Si le Mexique attire, c'est avant tout pour sa règlementation avantageuse, en particulier ses droits de douane. Le pays de 127 millions d'habitants, au 15e rang mondial pour le PIB, a négocié avec près de 44 pays pour enlever les droits de douanes, parmi eux : l'Europe, le Japon, l'Amérique du Nord et l'Amérique du Sud. Une aubaine pour tous les constructeurs automobiles. Le Mexique permet aussi une dévolution d'impôts sur les importations de matières premières ou autres pour toutes les entreprises qui exportent.

Aussi, le Mexique bénéficie de faibles coûts de production et de sa situation géographique avantageuse, à la fois proche du marché de l'Amérique du Nord et de celui de l'Amérique du Sud. Les constructeurs allemands de véhicules de luxe comme Audi, Mercedes et BMW ont été les premiers à s'installer là-bas. Les constructeurs asiatiques les ont ensuite rejoints pour prendre peu à peu plus de la moitié du marché.

Et l'essor va continuer puisque le Mexique a annoncé un plan de 48 milliards de dollars à destination des énergies renouvelables, dont une partie sera consacrée à l'extraction du lithium, indispensable pour les batteries électriques des véhicules.

Stabiliser les ventes en Amérique latine

Mais le groupe Renault-Nissan ne souhaite pas viser le marché nord-américain dans un premier temps.

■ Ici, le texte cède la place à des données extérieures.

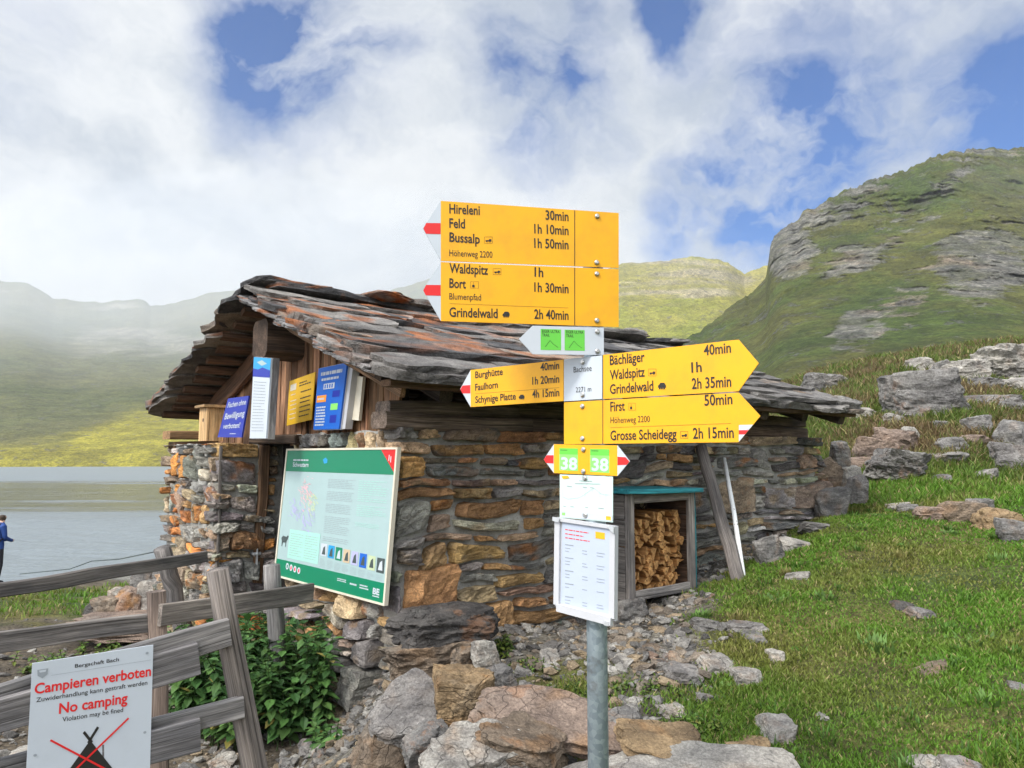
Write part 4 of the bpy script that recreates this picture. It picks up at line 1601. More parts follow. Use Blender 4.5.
sl = lambda x, y: y + (x - 449) * .066       # lettering of the upper pair runs with the plate
# upper plate: Hireleni / Feld / Bussalp
sign(PU, 'direction_sign', 'yellow direction sign reading Hireleni, Feld and Bussalp',
     [(440.8, 200.8), (618.7, 213), (618.7, 267.9), (440.8, 260.8)],
     [([(440.8, 200.8), (440.8, 260.8), (423, 228.6)], WH, 0), ([(440.6, 223.2), (440.6, 234.2), (425.9, 233.8), (423.3, 228.6), (426.2, 223.0)], RD, .0006)],
     [('Hireleni', 449.3, 479.8, 213.2, 215.0, 8.4), ('30min', 545.5, 568.5, 219.6, 221.0, 8.4),
      ('Feld', 449.3, 465, 227.6, 228.4, 8.4), ('1h 10min', 534.2, 568.5, 233.2, 235.0, 8.4),
      ('Bussalp', 449.3, 479.7, 241.6, 243.6, 8.4), ('1h 50min', 534.2, 568.5, 247.6, 249.2, 8.4),
      ('Höhenweg 2200', 449.3, 492.4, 256.0, 257.8, 5.8, BK, 0.0)],
     [(bus, 484.3, 243.4, 8, 6.5)], [((574.6, 210.3), (574.6, 265.9), .0022)], [(597, 216.4), (596.6, 262.6)])
sign(PU, 'direction_sign', 'yellow direction sign reading Waldspitz, Bort and Grindelwald',
     [(440.8, 262.0), (618.7, 269.2), (618.7, 327), (440.8, 321)],
     [([(440.8, 262.0), (440.8, 321), (423, 290.2)], WH, 0), ([(440.6, 285), (440.6, 295.8), (425.8, 295.4), (423.2, 290.4), (426, 285)], RD, .0006)],
     [('Waldspitz', 449.3, 488, 272.6, 274.6, 8.4), ('1h', 534.4, 543.2, 276.4, 277, 8.4),
      ('Bort', 449.3, 465.8, 287.6, 288.4, 8.4), ('1h 30min', 534.2, 568.5, 291.6, 293.2, 8.4),
      ('Blumenpfad', 449.3, 481, 299.4, 300.4, 5.8, BK, 0.0),
      ('Grindelwald', 449.3, 497.6, 316.6, 318.0, 8.4), ('2h 40min', 534.2, 568.5, 318.6, 319.8, 8.4)],
     [(bus, 493, 274.6, 8, 6), (cabin, 470.5, 288.2, 8, 6.5), (train, 502.5, 317.4, 7, 6)], [((574.6, 267.8), (574.6, 325.2), .0022), ((449.5, 303.6), (568.3, 308), .0007)], [(596.8, 274), (596.8, 320.6)])
# white trail sign with two green fields
o = sign(PU, 'trail_sign', 'white arrow sign with two green squares for the trail run', [(532.7, 325.6), (603.8, 327.6), (603.8, 355), (532.7, 354.2), (519, 339)],
         [([(540.6, 328.9), (561, 329.6), (561, 350.2), (540.6, 349.9)], GN, .0006), ([(564.6, 329.7), (584.6, 330.2), (584.6, 350.8), (564.6, 350.3)], GN, .0006)],
         [('EIGER ULTRA', 542, 559.6, 332.6, 333.2, 2.6, BK, .01), ('TRAIL', 542, 549.6, 336.4, 336.6, 2.6, BK, .01), ('EIGER ULTRA', 566, 583.2, 333.3, 333.8, 2.6, BK, .01), ('TRAIL', 566, 573.6, 337.2, 337.4, 2.6, BK, .01)],
         [], [((545, 347), (550, 340.5), .0012), ((550, 340.5), (553, 344), .001), ((553, 344), (558, 347.4), .0011), ((569, 347.8), (574, 341), .0012), ((574, 341), (577, 344.6), .001), ((577, 344.6), (582, 348.2), .0011)],
         [(597.2, 331.6), (597.2, 351.2)], bmat=WH)
# lower arms
sign(PL, 'direction_sign', 'yellow direction sign reading Burghütte, Faulhorn and Schynige Platte',
     [(470.6, 370), (563.4, 359.6), (563.4, 401), (470.6, 407)],
     [([(470.6, 370), (470.6, 407), (460.2, 389)], WH, 0), ([(470.4, 385), (470.4, 393.4), (462.4, 393.4), (460.6, 389.2), (462.6, 385.6)], RD, .0006)],
     [('Burghütte', 475.4, 503, 378.2, 374.8, 6.0), ('40min', 540.6, 559.4, 370.8, 368.8, 6.8),
      ('Faulhorn', 475.4, 498, 390.6, 387.8, 6.0), ('1h 20min', 532.4, 559.4, 384.6, 382.4, 6.8),
      ('Schynige Platte', 475.4, 516, 403, 399.4, 6.0), ('4h 15min', 532.4, 559.4, 397.8, 396, 6.8)],
     [(train, 519, 399.4, 5.6, 5)], [((475.4, 393.8), (559.4, 387.6), .0007)], [])
sign(PL, 'place_plate', 'white plate reading Bachsee 2271 m', [(564, 359.4), (602.2, 355.4), (602.2, 398.8), (564, 401.4)], [],
     [('Bachsee', 573.8, 591.8, 372.6, 370.8, 5.2, BK, 0), ('2271 m', 576, 591.4, 392.4, 391.4, 4.6, BK, 0)], [], [], [(582.8, 362.2), (582.8, 394.8)], bmat=WH)
sign(PL, 'direction_sign', 'yellow arrow sign reading Bächläger, Waldspitz and Grindelwald',
     [(602.6, 355), (738.5, 339.6), (758.6, 363.2), (738.5, 391.2), (602.6, 399)], [],
     [('Bächläger', 610, 644.8, 365, 361.4, 8.6), ('40min', 704, 731.2, 355.4, 352.4, 9.2),
      ('Waldspitz', 610.2, 645, 379.8, 376.4, 8.6), ('1h', 691.6, 702, 372.6, 371.6, 9.2),
      ('Grindelwald', 610.2, 653.6, 394, 390.4, 8.6), ('2h 35min', 692, 731.4, 389.0, 386.6, 9.6)],
     [(bus, 648.6, 376, 7.6, 7), (train, 658.2, 389.4, 7.8, 7)], [((602.9, 355), (602.9, 399), .0018)], [])
sign(PL, 'direction_sign', 'yellow arrow sign reading First and Grosse Scheidegg',
     [(564, 402.4), (738.5, 392.6), (760.2, 416), (738.5, 442.2), (564, 444.2)],
     [([(739, 425.0), (753.2, 424.6), (738.9, 441.9)], WH, .0006), ([(739, 430.2), (748.6, 430), (745.2, 434.3), (739, 434.5)], RD, .0009)],
     [('First', 610.6, 625, 411.4, 410.4, 8.6), ('50min', 704.6, 732.6, 405.6, 404, 9.6),
      ('Höhenweg 2200', 610.6, 650, 423.2, 422, 5.6, BK, 0),
      ('Grosse Scheidegg', 610.6, 676.8, 440.2, 438.6, 8.6), ('2h 15min', 693.2, 734, 438.6, 437.6, 9.6)],
     [(cabin, 628.8, 410.2, 7, 7), (bus, 680.6, 438.4, 7.4, 7)], [((602.9, 400.2), (602.9, 443.8), .0022), ((610.6, 427.6), (731, 423.4), .0007)], [(582.6, 406.4), (582.6, 438.6)])
# 38 route plate
sign(PL, 'route_sign', 'small double ended yellow sign with two green 38 fields', [(553.8, 444.2), (617.4, 445.4), (617.4, 476), (553.8, 473)],
     [([(553.8, 444.2), (553.8, 473), (543.8, 459.4)], WH, 0), ([(617.4, 445.4), (617.4, 476), (629.6, 461.4)], WH, 0),
      ([(553.6, 455.2), (553.6, 463.4), (546.2, 463), (544, 459.4), (546.8, 455.2)], RD, .0006), ([(617.6, 456.8), (617.6, 465.2), (626.8, 464.8), (629.4, 461.4), (625.6, 457.2)], RD, .0006),
      ([(559.4, 448), (578, 448.4), (578, 471), (559.4, 470.2)], LM, .0006), ([(590.2, 448.8), (609.4, 449.2), (609.4, 473), (590.2, 471.8)], LM, .0006),
      ([(559.4, 448), (578, 448.4), (578, 454.6), (559.4, 454.2)], GN, .0008), ([(590.2, 448.8), (609.4, 449.2), (609.4, 455.6), (590.2, 455.2)], GN, .0008)],
     [('38', 561, 577.4, 469, 469.8, 10.5, WH, .03), ('38', 591.8, 608.6, 470.2, 471, 10.8, WH, .03)], [], [((560.5, 450), (567.5, 450.2), .0016), ((591.5, 450.8), (598.5, 451), .0016)], [(583.6, 449.6), (583.6, 471.4)])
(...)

L'installation au Mexique permet surtout de stabiliser son implantation en Amérique latine, un marché clé pour l'alliance mais également un marché très volatil en termes de volumes vendus.

Cette instabilité des marchés est surtout liée à l'instabilité politique de cette zone géographique. Le directeur général de Renault, Luca de Meo, préfère ainsi raisonner en termes d'équilibrage sur toute la plaque d'Amérique du Sud afin de compenser le décrochage des ventes dans un des pays par une augmentation du volume dans un autre. Les voitures produites sur l'usine de Nissan, bien qu'aucun modèle n'ait été annoncé, auront donc un design uniquement destiné au marché global d'Amérique latine.

L'alliance continuera de développer son réseau en Argentine avec la sortie d'un nouveau pick-up, un projet partagé entre Renault et Nissan. L'Amérique latine est très importante puisque le Brésil, notamment, est le cinquième marché du constructeur français. L'alliance a déclaré continuer la collaboration sur les Nissan Frontier et Renault Alaska et renforce son offre électrique avec le lancement des Mégane et Kangoo E-Tech. L'électrique est encore un marché de niche dans cette région et c'est justement cette opportunité de développement qui séduit l'alliance.

Pour les Etats-Unis et l'Amérique du Nord en général, il faudra attendre quelque temps. Renault souhaite les conquérir avec une Alpine SUV 100% électrique d'ici 2027 ou 2028. Le constructeur français souhaite également s'appuyer sur Nissan, plus en avance que lui sur cette région, pour se déployer à l'avenir. Ce marché, pourtant très important, n'est pas la priorité du groupe pour le moment.

L'alliance a annoncé plusieurs millions voire un milliard d'euros de bénéfices après 2025 pour chacune des entreprises Renault et Nissan sur leurs projets en commun à l'issue de cette nouvelle refonte grâce, notamment, à ces nouvelles stratégies géographiques.